2) Ignorance of the people and the culture in which they live – about which they are often badly misinformed. 

In Israel, the anti secular studies Hashkafa is not limited to Chasidim. The Lithuanian/Yeshiva world doesn’t need to ‘catch up’ to Chasidic ignorance. They are already there.  In fact they are more opposed to a secular curriculum than are Israeli Chasidim! 

The evidence for that is in the current dispute within UTJ (United Torah Judaism) between the Degel HaTorah faction that represents the Lithuanian/Yeshiva world and the Agudat Yisrael faction that represents the Chasidic world. Degel HaTorah is reportedly breaking their partnership with Agudat Yisral threatening to run independently as a stand alone political party in the upcoming election. (Which may actually cause them both to not reach the 3.25% electoral threshold required in order to have seats in the Keneset.) 
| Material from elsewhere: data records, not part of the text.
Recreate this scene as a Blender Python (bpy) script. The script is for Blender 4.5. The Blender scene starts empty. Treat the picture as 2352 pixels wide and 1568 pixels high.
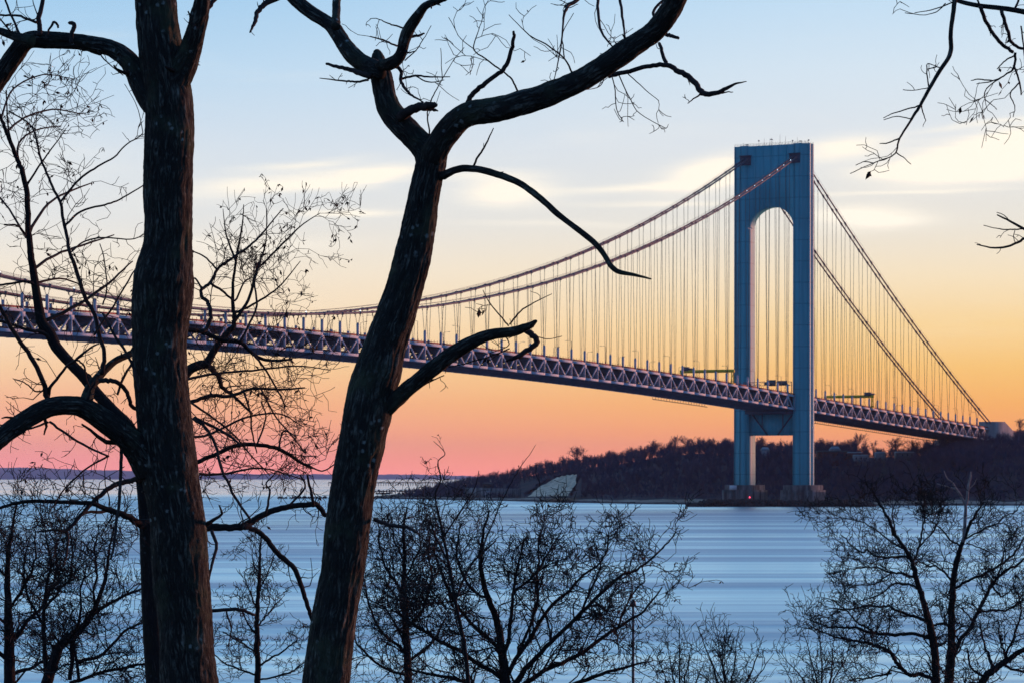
import bpy, math, random
import numpy as np
from mathutils import Vector

random.seed(7)
rng = np.random.default_rng(11)
R = math.radians
SC = bpy.context.scene
COL = SC.collection

# ------------------------------------------------------------------ camera
CAM_H = 18.05            # eye height above the water
FD = 6823.5              # focal length in units of a 2352 wide picture
HY = 1091.0              # horizon row in that picture
cam = bpy.data.cameras.new("camera")
cam.sensor_width = 36.0
cam.lens = 36.0 * FD / 2352.0
cam.shift_y = (HY - 784.0) / 2352.0
cam.clip_start = 0.5
cam.clip_end = 90000
cam.dof.use_dof = True
cam.dof.focus_distance = 42.0
cam.dof.aperture_fstop = 9.0
co = bpy.data.objects.new("camera", cam)
COL.objects.link(co)
co.location = (0, 0, CAM_H)
co.rotation_euler = (R(90), 0, 0)
SC.camera = co

# ------------------------------------------------------------------ view
SC.view_settings.view_transform = 'Standard'
SC.view_settings.look = 'None'
SC.view_settings.exposure = 0.0
SC.view_settings.gamma = 1.0

SUN_AZ = 54.0            # degrees to the right of the view direction
SUN_EL = 3.0


def lin(r, g, b):
    f = lambda c: (c / 255) / 12.92 if c / 255 <= .04045 else ((c / 255 + .055) / 1.055) ** 2.4
    return (f(r), f(g), f(b), 1.0)


# ------------------------------------------------------------------ node helper
class NT:
    def __init__(self, tree):
        self.t = tree
        self.n = tree.nodes
        self.l = tree.links

    def node(self, kind, **kw):
        nd = self.n.new(kind)
        for k, v in kw.items():
            setattr(nd, k, v)
        return nd

    def put(self, sock, val):
        if isinstance(val, bpy.types.NodeSocket):
            self.l.new(val, sock)
        elif isinstance(val, (tuple, list)) and sock.type == 'VECTOR' and len(val) == 4:
            sock.default_value = val[:3]
        else:
            sock.default_value = val

    def m(self, op, a, b=0.0, c=0.0, clamp=False):
        nd = self.node('ShaderNodeMath', operation=op, use_clamp=clamp)
        for i, v in enumerate((a, b, c)):
            self.put(nd.inputs[i], v)
        return nd.outputs[0]

    def smooth(self, v, lo, hi, a=0.0, b=1.0):
        nd = self.node('ShaderNodeMapRange', interpolation_type='SMOOTHSTEP')
        for i, x in enumerate((v, lo, hi, a, b)):
            self.put(nd.inputs[i], x)
        return nd.outputs[0]

    def lrange(self, v, lo, hi, a=0.0, b=1.0):
        nd = self.node('ShaderNodeMapRange')
        for i, x in enumerate((v, lo, hi, a, b)):
            self.put(nd.inputs[i], x)
        return nd.outputs[0]

    def mix(self, f, a, b, mode='MIX'):
        nd = self.node('ShaderNodeMix', data_type='RGBA', blend_type=mode)
        self.put(nd.inputs[0], f)
        self.put(nd.inputs[6], a)
        self.put(nd.inputs[7], b)
        return nd.outputs[2]

    def ramp(self, v, stops):
        nd = self.node('ShaderNodeValToRGB')
        cr = nd.color_ramp
        while len(cr.elements) < len(stops):
            cr.elements.new(0.5)
        for e, (p, c) in zip(cr.elements, stops):
            e.position = p
            e.color = c
        self.put(nd.inputs[0], v)
        return nd.outputs[0]

    def combine(self, x, y, z):
        nd = self.node('ShaderNodeCombineXYZ')
        for i, v in enumerate((x, y, z)):
            self.put(nd.inputs[i], v)
        return nd.outputs[0]

    def noise(self, vec, scale, detail=4.0, rough=0.55, dist=0.0):
        nd = self.node('ShaderNodeTexNoise')
        self.put(nd.inputs['Vector'], vec)
        nd.inputs['Scale'].default_value = scale
        nd.inputs['Detail'].default_value = detail
        nd.inputs['Roughness'].default_value = rough
        nd.inputs['Distortion'].default_value = dist
        return nd.outputs[0]

    def mapping(self, vec, scale=(1, 1, 1), loc=(0, 0, 0), rot=(0, 0, 0)):
        nd = self.node('ShaderNodeMapping')
        self.put(nd.inputs[0], vec)
        nd.inputs['Location'].default_value = loc
        nd.inputs['Rotation'].default_value = rot
        nd.inputs['Scale'].default_value = scale
        return nd.outputs[0]

    def bump(self, h, strength, dist=1.0):
        nd = self.node('ShaderNodeBump')
        nd.inputs['Strength'].default_value = strength
        nd.inputs['Distance'].default_value = dist
        self.put(nd.inputs['Height'], h)
        return nd.outputs[0]


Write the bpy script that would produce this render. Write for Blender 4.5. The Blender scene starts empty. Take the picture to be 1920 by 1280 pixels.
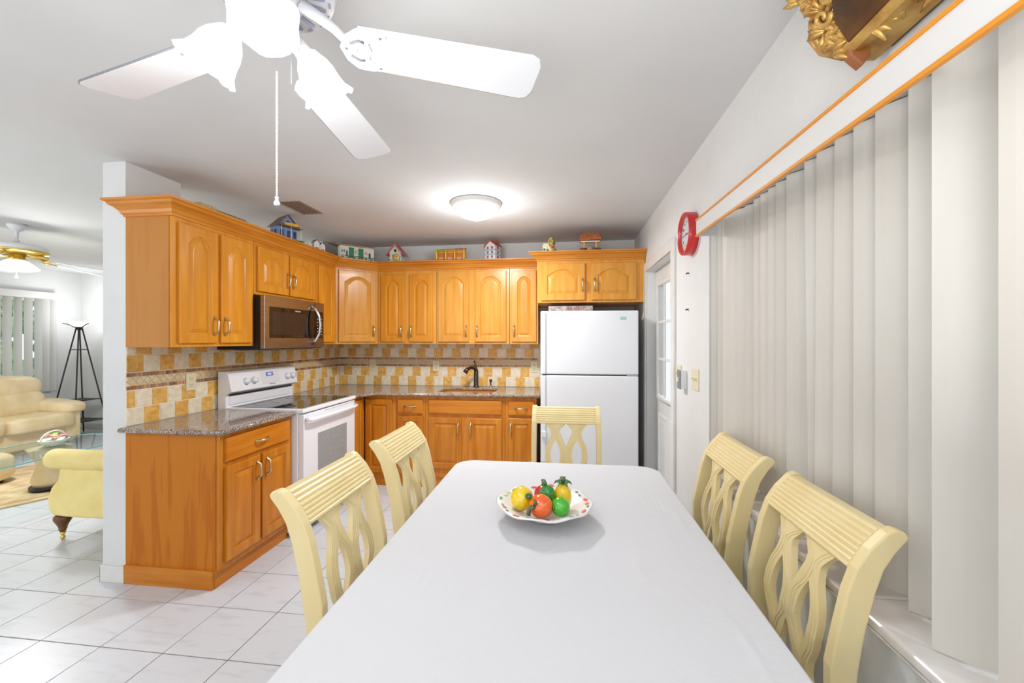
import bpy, bmesh, math, random
from mathutils import Vector, Matrix, noise
from math import sin, cos, pi, radians as R
random.seed(7)
S = bpy.context.scene
COL = S.collection
H = 2.4757

# ---------------- camera, world, exposure ----------------
cd = bpy.data.cameras.new('camera'); cam = bpy.data.objects.new('camera', cd); COL.objects.link(cam)
cam.location = (2.5552, -4.4719, 1.4272); cam.rotation_euler = (pi/2, 0, .1236)
cd.sensor_width = 36; cd.lens = 775.52/1920*36; cd.shift_y = -3.44/1920; cd.clip_start = .02
S.camera = cam
W = bpy.data.worlds.new('sky'); S.world = W; W.use_nodes = True
bg = W.node_tree.nodes['Background']; bg.inputs[0].default_value = (.97, .98, 1, 1); bg.inputs[1].default_value = 1.0
S.view_settings.view_transform = 'Standard'; S.view_settings.look = 'None'
S.view_settings.exposure = 0.58; S.view_settings.gamma = 1; S.view_settings.use_curve_mapping = False
def point(name, loc, power, r=.05, color=(.97, .99, 1)):
    l = bpy.data.lights.new(name, 'POINT'); l.energy = power; l.shadow_soft_size = r; l.color = color
    o = bpy.data.objects.new(name, l); COL.objects.link(o); o.location = loc; return o
FAN = (1.866, -3.573)
for k, a in enumerate((-58, 62, 182)):
    point('bulb_light', (FAN[0]+.15*cos(R(a)), FAN[1]+.15*sin(R(a)), 1.98), 1.7, .05)
point('bulb_light', (1.888, -1.346, 2.22), 9, .12)
point('bulb_light', (-2.37, -1.3, 1.94), 22, .2)
point('bulb_light', (-4.62, .86, 1.86), 7, .1)

def bounce(name, loc, size, power):
    """added fill light aimed up at the ceiling, not a lamp of the rooms"""
    l = bpy.data.lights.new(name, 'AREA'); l.energy = power; l.shape = 'SQUARE'; l.size = size; l.color = (.97, .99, 1)
    o = bpy.data.objects.new(name, l); COL.objects.link(o); o.location = loc; o.rotation_euler = (pi, 0, 0); return o
bounce('bounce_fill_light', (2.3, -5.1, 1.2), 1.2, 40)  # added fill behind the camera, lifts the ceiling over table and kitchen
bounce('bounce_fill_light', (-3.2, -4.9, .7), 1.8, 75)  # second added fill out of view, brightens the living room

def downlight(name, loc, rad, power):
    l = bpy.data.lights.new(name, 'AREA'); l.energy = power; l.shape = 'DISK'; l.size = rad*2; l.color = (.97, .99, 1)
    o = bpy.data.objects.new(name, l); COL.objects.link(o); o.location = loc; return o
downlight('dome_light', (1.888, -1.346, 2.325), .14, 20)
downlight('dome_light', (-2.37, -1.3, 1.975), .13, 18)

# ---------------- materials ----------------
def lin(c):
    c = [x/255 for x in c]
    return tuple(x/12.92 if x <= .04045 else ((x+.055)/1.055)**2.4 for x in c)
def M(name, rgb, rough=.5, metal=0, rgb2=None, scale=6, stretch=(1, 1, 1), bump=0, bscale=None, rnd=0, spec=.5, coat=0,
      emit=0, detail=4, lo=.35, hi=.65, trans=0, alpha=1, rgb3=None):
    m = bpy.data.materials.new(name); m.use_nodes = True; nt = m.node_tree; n = nt.nodes; L = nt.links
    b = n['Principled BSDF']; c = lin(rgb)
    b.inputs['Base Color'].default_value = (*c, 1); b.inputs['Roughness'].default_value = rough
    b.inputs['Metallic'].default_value = metal; b.inputs['Specular IOR Level'].default_value = spec
    if coat: b.inputs['Coat Weight'].default_value = coat; b.inputs['Coat Roughness'].default_value = .08
    if trans: b.inputs['Transmission Weight'].default_value = trans
    if alpha < 1: b.inputs['Alpha'].default_value = alpha
    if emit:
        b.inputs['Emission Color'].default_value = (*c, 1); b.inputs['Base Color'].default_value = (.22, .22, .22, 1); b.inputs['Emission Strength'].default_value = emit
    need = rgb2 is not None or bump
    if need:
        tc = n.new('ShaderNodeTexCoord'); mp = n.new('ShaderNodeMapping'); L.new(tc.outputs['Object'], mp.inputs[0])
        mp.inputs['Scale'].default_value = stretch
        if rnd:
            oi = n.new('ShaderNodeObjectInfo'); vm = n.new('ShaderNodeVectorMath'); vm.operation = 'SCALE'
            vm.inputs[0].default_value = (7, 11, 5); L.new(oi.outputs['Random'], vm.inputs['Scale']); L.new(vm.outputs[0], mp.inputs['Location'])
    last = None
    if rgb2 is not None:
        nz = n.new('ShaderNodeTexNoise'); nz.inputs['Scale'].default_value = scale; nz.inputs['Detail'].default_value = detail
        L.new(mp.outputs[0], nz.inputs['Vector'])
        cr = n.new('ShaderNodeValToRGB'); cr.color_ramp.elements[0].position = lo; cr.color_ramp.elements[1].position = hi
        cr.color_ramp.elements[0].color = (*lin(rgb2), 1); cr.color_ramp.elements[1].color = (*c, 1)
        if rgb3 is not None:
            e = cr.color_ramp.elements.new((lo+hi)/2); e.color = (*lin(rgb3), 1)
        L.new(nz.outputs[0], cr.inputs[0]); last = cr.outputs[0]
    if rnd:
        oi2 = n.new('ShaderNodeObjectInfo'); mr = n.new('ShaderNodeMapRange'); mr.inputs['To Min'].default_value = 1-rnd; mr.inputs['To Max'].default_value = 1+rnd*.5
        L.new(oi2.outputs['Random'], mr.inputs[0]); hs = n.new('ShaderNodeHueSaturation'); L.new(mr.outputs[0], hs.inputs['Value'])
        if last is None: hs.inputs['Color'].default_value = (*c, 1)
        else: L.new(last, hs.inputs['Color'])
        last = hs.outputs[0]
    if last is not None: L.new(last, b.inputs['Base Color'])
    if bump:
        nb = n.new('ShaderNodeTexNoise'); nb.inputs['Scale'].default_value = bscale or scale*3; nb.inputs['Detail'].default_value = 5
        L.new(mp.outputs[0], nb.inputs['Vector']); bp = n.new('ShaderNodeBump'); bp.inputs['Strength'].default_value = bump; bp.inputs['Distance'].default_value = .01
        L.new(nb.outputs[0], bp.inputs['Height']); L.new(bp.outputs[0], b.inputs['Normal'])
    return m
WALL = M('white_wall_paint', (226, 227, 226), .75, rgb2=(219, 220, 219), scale=2.2, bump=.12, bscale=45)
CEIL = M('ceiling_paint', (214, 215, 215), .85, rgb2=(209, 209, 209), scale=1.5, bump=.06, bscale=60)
TRIM = M('white_trim_paint', (228, 227, 224), .4, rgb2=(221, 219, 214), scale=9)
GROUT = M('tan_floor_grout', (128, 96, 70), .9, rgb2=(100, 74, 54), scale=8)
TILE = M('glazed_floor_tile', (211, 214, 220), .34, rgb2=(201, 203, 208), scale=5, stretch=(1.2, 5, 1), rnd=.02, detail=8, lo=.32, hi=.46, spec=.5)
def wood(name, a, b_, c3=None, st=(9, 9, .9), rough=.28):
    m = M(name, a, rough, rgb2=b_, rgb3=c3, scale=2.6, stretch=st, rnd=.07, coat=.05, spec=.35, detail=6, lo=.28, hi=.72, bump=.02, bscale=30)
    return m
WD = wood('honey_maple_vertical', (224, 154, 54), (206, 128, 28), (215, 142, 40))
WDH = wood('honey_maple_horizontal', (218, 146, 56), (196, 116, 30), (208, 132, 42), st=(1, 1, 12))
WB = wood('amber_maple_base', (210, 138, 42), (186, 104, 18), (198, 120, 28))
WBH = wood('amber_maple_horizontal', (208, 134, 42), (186, 104, 18), (198, 119, 28), st=(1, 1, 12))
WL = wood('pale_maple_vertical', (222, 161, 76), (204, 136, 46), (214, 149, 60))
def figured(name, a, b_):
    m = M(name, a, .45, spec=.22); nt = m.node_tree; n = nt.nodes; L = nt.links; b = n['Principled BSDF']
    tc = n.new('ShaderNodeTexCoord'); mp = n.new('ShaderNodeMapping'); mp.inputs['Scale'].default_value = (1, 1, .1)
    wv = n.new('ShaderNodeTexWave'); wv.wave_type = 'RINGS'; wv.inputs['Scale'].default_value = 10; wv.inputs['Distortion'].default_value = 9
    wv.inputs['Detail'].default_value = 3; wv.inputs['Detail Scale'].default_value = 1.3
    cr = n.new('ShaderNodeValToRGB'); cr.color_ramp.elements[0].color = (*lin(b_), 1); cr.color_ramp.elements[1].color = (*lin(a), 1)
    cr.color_ramp.elements[0].position = 0; cr.color_ramp.elements[1].position = .5
    L.new(tc.outputs['Object'], mp.inputs[0]); L.new(mp.outputs[0], wv.inputs[0]); L.new(wv.outputs[0], cr.inputs[0]); L.new(cr.outputs[0], b.inputs['Base Color'])
    return m
PANEL = figured('figured_end_veneer', (196, 118, 28), (184, 102, 16))
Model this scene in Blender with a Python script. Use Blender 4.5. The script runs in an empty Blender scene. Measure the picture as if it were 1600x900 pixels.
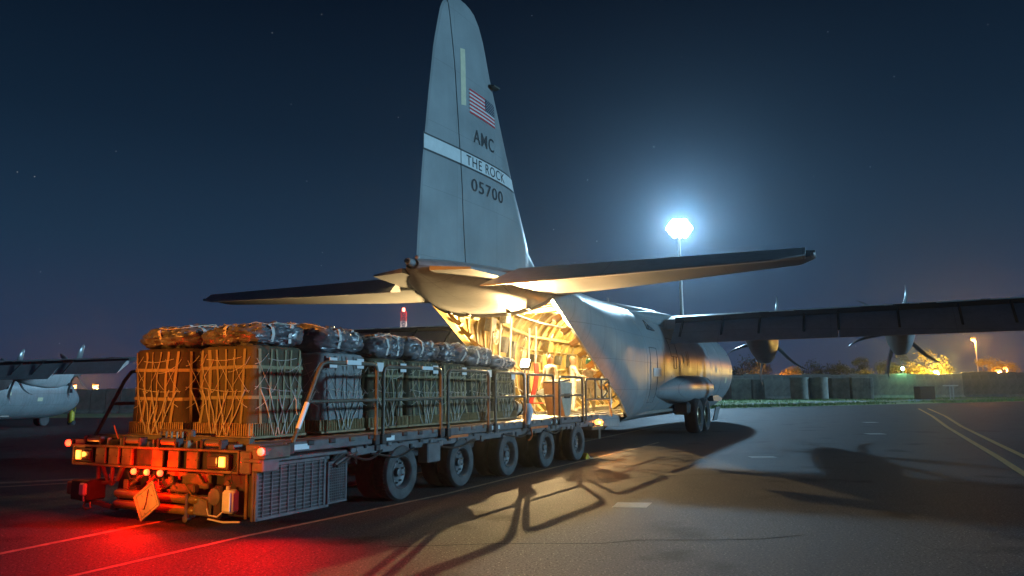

The quarrel is reportedly in part a dispute about who will head UTJ. But more importantly it  is also about what Belz, one of the leading Chasidic groups in Israel, has done. From the Times of Israel: 

The faction is also said to be irate at an agreement by the Belz Hasidim, part of Agudat Yisrael, to allow the study of some secular subjects in their schools in exchange for increased state funding.

 The spiritual leader of Degel HaTorah, the 99-year-old Rabbi Gershon Edelstein, is fervently against any state involvement in Haredi schooling or the introduction of any secular subjects into boys’ classrooms.

 While the UTJ factions have threatened several times in the past to split, they have always managed to overcome their disagreements since reuniting in 2004.

However, several analysts have suggested in recent weeks that the contentious issue of Haredi education could be the final straw in driving the two parties apart.

I recall when the announcement was made in the media about the Belzer Rebbe agreeing to a secular curriculum in Belzer schools. I praised him for his wisdom and courage at the time. I also recall the media later reporting denials by Belz. 

Apparently the announcement about the ‘death of a Belzer secular curriculum was premature’. It is apparently happening.

It has also been reported that the Belzer Rebbe vociferously condemned the damage done to the ‘Light Rail’ by Charedi extremists who protested its planed passage through their neighborhoods. The Belzer Rebbe is reported to have said that he sides with Mizrachi (Religious Zionists) on the issue of physically building up the land of Israel as a requirement for the coming of Moshiach. 

I have heard a lot of good things about this particular group of Chasidim and their Rebbe. And I applaud it all.  Most of all I applaud his courage to install a core seucular curriculum into his schools - knowing full well the resistance he was going to get - with the possibility of the Charedi parties losing all their political clout!

Opposing the Hashkafos of 99 year old R’ Gershon Edlestein – whose views were standard Charedi policy in both the Lithuanian/Yeshiva world and Chasidic world is no small thing.  It takes a lot of courage to do buck a system in ways that he must have known would cause outrage among his religious peers. 

I have a lot of respect for R’ Edlestein. But I obviously disagree with him about this. I agree with the Belzer Rebbe. So, even though I am not a Chasid, I salute this great Chasidic leader. He is a hero in my eyes.